• The problem
Quote all of the data below exactly, please.

[Entries with scene source code]
====================

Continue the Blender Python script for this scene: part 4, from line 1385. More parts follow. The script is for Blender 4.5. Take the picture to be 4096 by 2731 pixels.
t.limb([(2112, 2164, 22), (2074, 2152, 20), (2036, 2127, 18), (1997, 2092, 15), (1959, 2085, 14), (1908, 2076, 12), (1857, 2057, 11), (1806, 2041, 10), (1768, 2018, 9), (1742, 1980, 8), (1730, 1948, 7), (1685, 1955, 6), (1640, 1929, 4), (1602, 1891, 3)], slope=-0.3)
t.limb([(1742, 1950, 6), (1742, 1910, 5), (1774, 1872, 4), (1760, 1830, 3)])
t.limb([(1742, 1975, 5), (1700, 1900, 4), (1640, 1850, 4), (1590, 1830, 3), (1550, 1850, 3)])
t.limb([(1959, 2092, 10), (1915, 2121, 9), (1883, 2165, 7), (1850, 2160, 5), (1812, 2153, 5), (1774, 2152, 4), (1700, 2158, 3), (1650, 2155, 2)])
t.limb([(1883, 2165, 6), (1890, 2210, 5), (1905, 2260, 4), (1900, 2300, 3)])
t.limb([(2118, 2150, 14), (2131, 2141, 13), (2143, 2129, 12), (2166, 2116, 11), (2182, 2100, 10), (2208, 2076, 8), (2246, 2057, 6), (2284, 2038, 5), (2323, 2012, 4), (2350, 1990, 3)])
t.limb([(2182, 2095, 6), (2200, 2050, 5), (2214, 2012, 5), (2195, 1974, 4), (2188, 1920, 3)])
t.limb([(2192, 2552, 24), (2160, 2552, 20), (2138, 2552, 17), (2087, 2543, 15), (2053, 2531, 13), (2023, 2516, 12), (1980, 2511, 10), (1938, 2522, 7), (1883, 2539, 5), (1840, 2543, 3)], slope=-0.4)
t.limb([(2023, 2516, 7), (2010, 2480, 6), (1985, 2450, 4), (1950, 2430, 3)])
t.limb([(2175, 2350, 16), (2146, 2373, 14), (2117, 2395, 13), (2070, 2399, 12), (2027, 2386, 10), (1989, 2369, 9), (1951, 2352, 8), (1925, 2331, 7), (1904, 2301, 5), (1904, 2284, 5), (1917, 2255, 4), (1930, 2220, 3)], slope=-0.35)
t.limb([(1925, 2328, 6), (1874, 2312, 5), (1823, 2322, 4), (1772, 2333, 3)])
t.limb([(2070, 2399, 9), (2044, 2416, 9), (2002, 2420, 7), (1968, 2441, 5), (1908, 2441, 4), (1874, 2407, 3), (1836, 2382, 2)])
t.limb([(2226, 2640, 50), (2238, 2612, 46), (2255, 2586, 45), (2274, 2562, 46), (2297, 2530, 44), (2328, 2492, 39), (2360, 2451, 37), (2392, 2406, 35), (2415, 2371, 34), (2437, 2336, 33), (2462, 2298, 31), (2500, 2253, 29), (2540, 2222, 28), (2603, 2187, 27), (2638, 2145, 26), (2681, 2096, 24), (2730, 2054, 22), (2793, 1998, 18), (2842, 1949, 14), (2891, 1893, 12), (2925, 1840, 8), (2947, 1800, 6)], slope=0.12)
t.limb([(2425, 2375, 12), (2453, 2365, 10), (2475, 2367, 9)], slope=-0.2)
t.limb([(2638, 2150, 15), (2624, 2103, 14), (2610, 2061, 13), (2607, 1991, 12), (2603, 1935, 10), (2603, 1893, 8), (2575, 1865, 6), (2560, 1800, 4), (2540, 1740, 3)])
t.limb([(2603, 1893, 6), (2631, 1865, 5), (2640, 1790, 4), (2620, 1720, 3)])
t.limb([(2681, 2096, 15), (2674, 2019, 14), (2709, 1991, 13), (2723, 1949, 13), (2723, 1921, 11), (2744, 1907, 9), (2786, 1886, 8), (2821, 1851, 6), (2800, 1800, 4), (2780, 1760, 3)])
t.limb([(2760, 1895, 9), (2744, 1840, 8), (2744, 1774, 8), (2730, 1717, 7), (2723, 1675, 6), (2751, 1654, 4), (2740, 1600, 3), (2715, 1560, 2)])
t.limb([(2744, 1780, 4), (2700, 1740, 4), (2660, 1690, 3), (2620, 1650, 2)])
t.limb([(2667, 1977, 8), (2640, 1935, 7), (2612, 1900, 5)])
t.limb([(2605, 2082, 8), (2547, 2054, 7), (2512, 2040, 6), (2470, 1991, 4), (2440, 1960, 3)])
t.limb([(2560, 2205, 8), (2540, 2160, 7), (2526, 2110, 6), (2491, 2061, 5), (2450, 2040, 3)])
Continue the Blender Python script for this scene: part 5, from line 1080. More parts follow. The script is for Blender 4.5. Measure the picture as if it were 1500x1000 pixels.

====================

• Complete output
Continue the Blender Python script for this scene: part 4, from line 1385. More parts follow. The script is for Blender 4.5. Take the picture to be 4096 by 2731 pixels.
t.limb([(2112, 2164, 22), (2074, 2152, 20), (2036, 2127, 18), (1997, 2092, 15), (1959, 2085, 14), (1908, 2076, 12), (1857, 2057, 11), (1806, 2041, 10), (1768, 2018, 9), (1742, 1980, 8), (1730, 1948, 7), (1685, 1955, 6), (1640, 1929, 4), (1602, 1891, 3)], slope=-0.3)
t.limb([(1742, 1950, 6), (1742, 1910, 5), (1774, 1872, 4), (1760, 1830, 3)])
t.limb([(1742, 1975, 5), (1700, 1900, 4), (1640, 1850, 4), (1590, 1830, 3), (1550, 1850, 3)])
t.limb([(1959, 2092, 10), (1915, 2121, 9), (1883, 2165, 7), (1850, 2160, 5), (1812, 2153, 5), (1774, 2152, 4), (1700, 2158, 3), (1650, 2155, 2)])
t.limb([(1883, 2165, 6), (1890, 2210, 5), (1905, 2260, 4), (1900, 2300, 3)])
t.limb([(2118, 2150, 14), (2131, 2141, 13), (2143, 2129, 12), (2166, 2116, 11), (2182, 2100, 10), (2208, 2076, 8), (2246, 2057, 6), (2284, 2038, 5), (2323, 2012, 4), (2350, 1990, 3)])
t.limb([(2182, 2095, 6), (2200, 2050, 5), (2214, 2012, 5), (2195, 1974, 4), (2188, 1920, 3)])
t.limb([(2192, 2552, 24), (2160, 2552, 20), (2138, 2552, 17), (2087, 2543, 15), (2053, 2531, 13), (2023, 2516, 12), (1980, 2511, 10), (1938, 2522, 7), (1883, 2539, 5), (1840, 2543, 3)], slope=-0.4)
t.limb([(2023, 2516, 7), (2010, 2480, 6), (1985, 2450, 4), (1950, 2430, 3)])
t.limb([(2175, 2350, 16), (2146, 2373, 14), (2117, 2395, 13), (2070, 2399, 12), (2027, 2386, 10), (1989, 2369, 9), (1951, 2352, 8), (1925, 2331, 7), (1904, 2301, 5), (1904, 2284, 5), (1917, 2255, 4), (1930, 2220, 3)], slope=-0.35)
t.limb([(1925, 2328, 6), (1874, 2312, 5), (1823, 2322, 4), (1772, 2333, 3)])
t.limb([(2070, 2399, 9), (2044, 2416, 9), (2002, 2420, 7), (1968, 2441, 5), (1908, 2441, 4), (1874, 2407, 3), (1836, 2382, 2)])
t.limb([(2226, 2640, 50), (2238, 2612, 46), (2255, 2586, 45), (2274, 2562, 46), (2297, 2530, 44), (2328, 2492, 39), (2360, 2451, 37), (2392, 2406, 35), (2415, 2371, 34), (2437, 2336, 33), (2462, 2298, 31), (2500, 2253, 29), (2540, 2222, 28), (2603, 2187, 27), (2638, 2145, 26), (2681, 2096, 24), (2730, 2054, 22), (2793, 1998, 18), (2842, 1949, 14), (2891, 1893, 12), (2925, 1840, 8), (2947, 1800, 6)], slope=0.12)
t.limb([(2425, 2375, 12), (2453, 2365, 10), (2475, 2367, 9)], slope=-0.2)
t.limb([(2638, 2150, 15), (2624, 2103, 14), (2610, 2061, 13), (2607, 1991, 12), (2603, 1935, 10), (2603, 1893, 8), (2575, 1865, 6), (2560, 1800, 4), (2540, 1740, 3)])
t.limb([(2603, 1893, 6), (2631, 1865, 5), (2640, 1790, 4), (2620, 1720, 3)])
t.limb([(2681, 2096, 15), (2674, 2019, 14), (2709, 1991, 13), (2723, 1949, 13), (2723, 1921, 11), (2744, 1907, 9), (2786, 1886, 8), (2821, 1851, 6), (2800, 1800, 4), (2780, 1760, 3)])
t.limb([(2760, 1895, 9), (2744, 1840, 8), (2744, 1774, 8), (2730, 1717, 7), (2723, 1675, 6), (2751, 1654, 4), (2740, 1600, 3), (2715, 1560, 2)])
t.limb([(2744, 1780, 4), (2700, 1740, 4), (2660, 1690, 3), (2620, 1650, 2)])
t.limb([(2667, 1977, 8), (2640, 1935, 7), (2612, 1900, 5)])
t.limb([(2605, 2082, 8), (2547, 2054, 7), (2512, 2040, 6), (2470, 1991, 4), (2440, 1960, 3)])
t.limb([(2560, 2205, 8), (2540, 2160, 7), (2526, 2110, 6), (2491, 2061, 5), (2450, 2040, 3)])
Continue the Blender Python script for this scene: part 5, from line 1080. More parts follow. The script is for Blender 4.5. Measure the picture as if it were 1500x1000 pixels.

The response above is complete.